Al ritorno a casa, poi, la cosa più odiosa: quel coro degli “eroi”, quei semi-alpinisti o più fortunati escursionisti (magari pure quelli che poi si bloccano in punti più semplici e hanno costante bisogno di aiuto altrui), che son saliti in vetta in condizioni più favorevoli, non manca occasione per dirti che “il Redorta è il più semplice dei tremila”; io in vetta al Pizzo Coca (il “gigante” delle Orobie) ci son stato, e non mi pare di aver affrontato difficoltà maggiori di quelle trovate sulla mia “montagna maledetta”; ciò mi spinge ad avvalorare la tesi che la montagna e le sue difficoltà sono da inserire indubbiamente in quella sfera di argomenti accomunati dalla soggettività.
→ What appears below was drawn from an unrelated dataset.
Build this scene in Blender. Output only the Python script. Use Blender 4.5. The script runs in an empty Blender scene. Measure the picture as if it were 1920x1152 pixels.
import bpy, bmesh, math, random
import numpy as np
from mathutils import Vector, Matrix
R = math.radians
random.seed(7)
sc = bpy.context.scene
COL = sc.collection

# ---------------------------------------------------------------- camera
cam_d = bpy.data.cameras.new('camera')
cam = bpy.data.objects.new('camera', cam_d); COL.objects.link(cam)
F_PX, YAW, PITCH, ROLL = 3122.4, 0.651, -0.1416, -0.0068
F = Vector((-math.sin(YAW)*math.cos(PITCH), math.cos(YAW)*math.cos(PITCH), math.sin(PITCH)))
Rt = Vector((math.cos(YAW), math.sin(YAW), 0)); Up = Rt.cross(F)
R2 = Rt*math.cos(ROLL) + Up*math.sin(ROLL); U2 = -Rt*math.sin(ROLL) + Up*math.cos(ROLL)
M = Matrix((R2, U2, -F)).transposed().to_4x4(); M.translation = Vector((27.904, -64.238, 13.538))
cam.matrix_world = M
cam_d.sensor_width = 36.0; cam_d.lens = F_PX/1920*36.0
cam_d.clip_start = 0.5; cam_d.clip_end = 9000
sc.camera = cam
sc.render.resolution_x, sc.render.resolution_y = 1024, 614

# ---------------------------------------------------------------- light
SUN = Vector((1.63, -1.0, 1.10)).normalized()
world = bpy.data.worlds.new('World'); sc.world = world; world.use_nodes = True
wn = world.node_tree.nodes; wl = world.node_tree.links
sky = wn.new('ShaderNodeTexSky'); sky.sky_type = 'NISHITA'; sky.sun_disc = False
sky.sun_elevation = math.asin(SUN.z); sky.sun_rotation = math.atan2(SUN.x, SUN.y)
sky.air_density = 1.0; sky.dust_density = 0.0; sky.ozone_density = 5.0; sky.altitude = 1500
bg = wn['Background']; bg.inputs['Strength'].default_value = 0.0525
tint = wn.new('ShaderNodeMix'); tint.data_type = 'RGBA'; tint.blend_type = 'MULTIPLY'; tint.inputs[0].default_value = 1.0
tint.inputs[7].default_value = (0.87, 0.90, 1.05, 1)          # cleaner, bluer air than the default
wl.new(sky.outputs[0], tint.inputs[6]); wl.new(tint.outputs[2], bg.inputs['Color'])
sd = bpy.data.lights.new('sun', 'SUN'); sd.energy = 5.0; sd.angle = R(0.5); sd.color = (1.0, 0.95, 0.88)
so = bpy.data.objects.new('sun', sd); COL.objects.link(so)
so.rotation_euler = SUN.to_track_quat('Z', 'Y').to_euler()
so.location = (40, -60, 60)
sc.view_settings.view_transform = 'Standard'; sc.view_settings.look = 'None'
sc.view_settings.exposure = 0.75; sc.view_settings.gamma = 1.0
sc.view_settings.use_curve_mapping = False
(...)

L’unica persona che, prima di effettuare il mio secondo tentativo, mi ha detto la cosa più vera ed oggettiva possibile, è un bravo alpinista del mio paese, che candidamente ha ammesso: “io, il Redorta, è ormai 15 anni che non lo salgo più, ci son stato anche con gli sci d’alpinismo in pieno inverno salendo dal versante valtellinese; ora, a tanti anni di distanza, non ti saprei più dire che montagna è, perché ogni vetta cambia non di anno in anno, ma di ora in ora”.
Quindi penso non esista la via più semplice o un escamotage da adottare, bisogna aver fortuna, allenamento ed un pizzico di intraprendenza e pazienza in più. Mi riprometto, perciò, di ritentare quella vetta la prossima primavera, sperando che davvero, grazie ad un buon innevamento (non come quello di questo inverno 2006/2007... scarsissimo!), quel traguardo tanto ambito diventi, come assicuratomi dagli amici del rifugio Brunone, una semplice e molto remunerante “passeggiata” in quota.